### [Data provided]
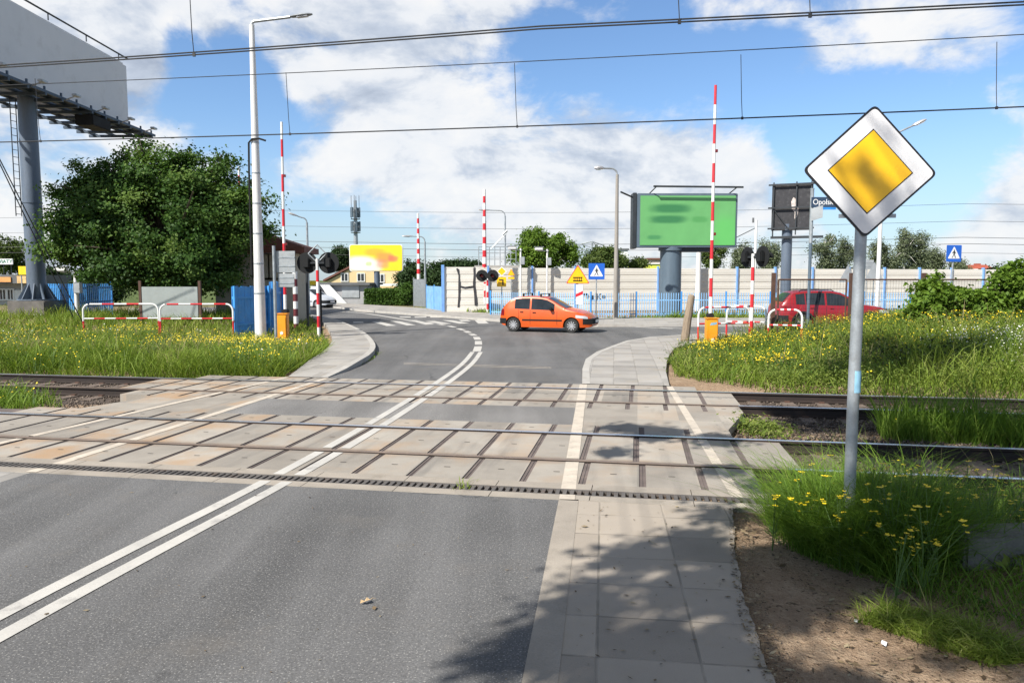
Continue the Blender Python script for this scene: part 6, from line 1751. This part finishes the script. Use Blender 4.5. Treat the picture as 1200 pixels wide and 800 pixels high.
# ================================================================== grass and flowers (ground cover)
def grass_mat(name, cols, trans=.35):
    return leaf_mat(name, cols, trans, .6)
M['grass'] = grass_mat('meadow_grass', [(.105, .175, .022), (.165, .24, .030), (.23, .30, .046), (.36, .36, .13)])
M['grass_lush'] = grass_mat('lush_grass', [(.075, .15, .018), (.12, .215, .025), (.175, .27, .035), (.26, .31, .08)])
M['weeds'] = grass_mat('tall_weeds', [(.075, .12, .022), (.135, .19, .035), (.20, .25, .05), (.29, .28, .11)])
M['dry'] = grass_mat('dry_stalks', [(.18, .15, .07), (.28, .23, .12), (.34, .30, .18)], .2)
M['shade_weed'] = grass_mat('shade_toned_weeds', [(.022, .035, .012), (.04, .06, .018), (.07, .085, .025)], .2)  # weed greens darkened to stand in for shade on the bank
def petal(name, col):
    m, t, bs = new_mat(name); bs.inputs['Base Color'].default_value = c4(col); bs.inputs['Roughness'].default_value = .6; return m
M['yellow_petal'] = petal('yellow_petals', (.80, .60, .015)); M['white_petal'] = petal('white_petals', (.72, .72, .66)); M['stem'] = petal('green_stems', (.07, .13, .025))

def in_poly(P, x, y):
    ins = np.zeros(len(x), bool); n = len(P)
    for i in range(n):
        x0, y0 = P[i][0], P[i][1]; x1, y1 = P[(i + 1) % n][0], P[(i + 1) % n][1]
        c = (y0 > y) != (y1 > y)
        with np.errstate(divide='ignore', invalid='ignore'):
            ins ^= c & (x < (x1 - x0) * (y - y0) / (y1 - y0) + x0)
    return ins
def sample(P, n, rng):
    xs_ = [p[0] for p in P]; ys_ = [p[1] for p in P]; X_, Y_ = [], []; tot = 0
    for _ in range(60):
        x = rng.uniform(min(xs_), max(xs_), n); y = rng.uniform(min(ys_), max(ys_), n); k = in_poly(P, x, y)
        X_.append(x[k]); Y_.append(y[k]); tot += k.sum()
        if tot >= n: break
    return np.concatenate(X_)[:n], np.concatenate(Y_)[:n]
def pn(x, y, s, seed):
    r = np.random.default_rng(seed); v = np.zeros_like(x)
    for k in range(6):
        a = r.uniform(0, 2 * PI); f = s * r.uniform(.5, 1.9); v += np.sin((x * math.cos(a) + y * math.sin(a)) * f + r.uniform(0, 6.3))
    return v / 6 * 1.6
def low_near_box(x, y):
    """grass is kept shorter beside the pavements and barrier boxes"""
    a = smooth(4.2, 10.5, x) * .62 + .38
    b = 1 - .55 * smooth(-13, -7.5, x) * (x < 0) * smooth(19, 23, y)
    c = np.where((y < 7.6) & (x > 0), np.where((x > 2.85) & (y < 5.1 - .08 * (x - 3)), .34, 1.0), 1.0)
    return np.where((y < 7.6) & (x > 0), c, np.where(x > 3.6, a, np.where(x < -4, b, 1.0)))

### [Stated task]
Copy out every line of the material above exactly, skipping the pictures.

### [Full response]
Continue the Blender Python script for this scene: part 6, from line 1751. This part finishes the script. Use Blender 4.5. Treat the picture as 1200 pixels wide and 800 pixels high.
# ================================================================== grass and flowers (ground cover)
def grass_mat(name, cols, trans=.35):
    return leaf_mat(name, cols, trans, .6)
M['grass'] = grass_mat('meadow_grass', [(.105, .175, .022), (.165, .24, .030), (.23, .30, .046), (.36, .36, .13)])
M['grass_lush'] = grass_mat('lush_grass', [(.075, .15, .018), (.12, .215, .025), (.175, .27, .035), (.26, .31, .08)])
M['weeds'] = grass_mat('tall_weeds', [(.075, .12, .022), (.135, .19, .035), (.20, .25, .05), (.29, .28, .11)])
M['dry'] = grass_mat('dry_stalks', [(.18, .15, .07), (.28, .23, .12), (.34, .30, .18)], .2)
M['shade_weed'] = grass_mat('shade_toned_weeds', [(.022, .035, .012), (.04, .06, .018), (.07, .085, .025)], .2)  # weed greens darkened to stand in for shade on the bank
def petal(name, col):
    m, t, bs = new_mat(name); bs.inputs['Base Color'].default_value = c4(col); bs.inputs['Roughness'].default_value = .6; return m
M['yellow_petal'] = petal('yellow_petals', (.80, .60, .015)); M['white_petal'] = petal('white_petals', (.72, .72, .66)); M['stem'] = petal('green_stems', (.07, .13, .025))

def in_poly(P, x, y):
    ins = np.zeros(len(x), bool); n = len(P)
    for i in range(n):
        x0, y0 = P[i][0], P[i][1]; x1, y1 = P[(i + 1) % n][0], P[(i + 1) % n][1]
        c = (y0 > y) != (y1 > y)
        with np.errstate(divide='ignore', invalid='ignore'):
            ins ^= c & (x < (x1 - x0) * (y - y0) / (y1 - y0) + x0)
    return ins
def sample(P, n, rng):
    xs_ = [p[0] for p in P]; ys_ = [p[1] for p in P]; X_, Y_ = [], []; tot = 0
    for _ in range(60):
        x = rng.uniform(min(xs_), max(xs_), n); y = rng.uniform(min(ys_), max(ys_), n); k = in_poly(P, x, y)
        X_.append(x[k]); Y_.append(y[k]); tot += k.sum()
        if tot >= n: break
    return np.concatenate(X_)[:n], np.concatenate(Y_)[:n]
def pn(x, y, s, seed):
    r = np.random.default_rng(seed); v = np.zeros_like(x)
    for k in range(6):
        a = r.uniform(0, 2 * PI); f = s * r.uniform(.5, 1.9); v += np.sin((x * math.cos(a) + y * math.sin(a)) * f + r.uniform(0, 6.3))
    return v / 6 * 1.6
def low_near_box(x, y):
    """grass is kept shorter beside the pavements and barrier boxes"""
    a = smooth(4.2, 10.5, x) * .62 + .38
    b = 1 - .55 * smooth(-13, -7.5, x) * (x < 0) * smooth(19, 23, y)
    c = np.where((y < 7.6) & (x > 0), np.where((x > 2.85) & (y < 5.1 - .08 * (x - 3)), .34, 1.0), 1.0)
    return np.where((y < 7.6) & (x > 0), c, np.where(x > 3.6, a, np.where(x < -4, b, 1.0)))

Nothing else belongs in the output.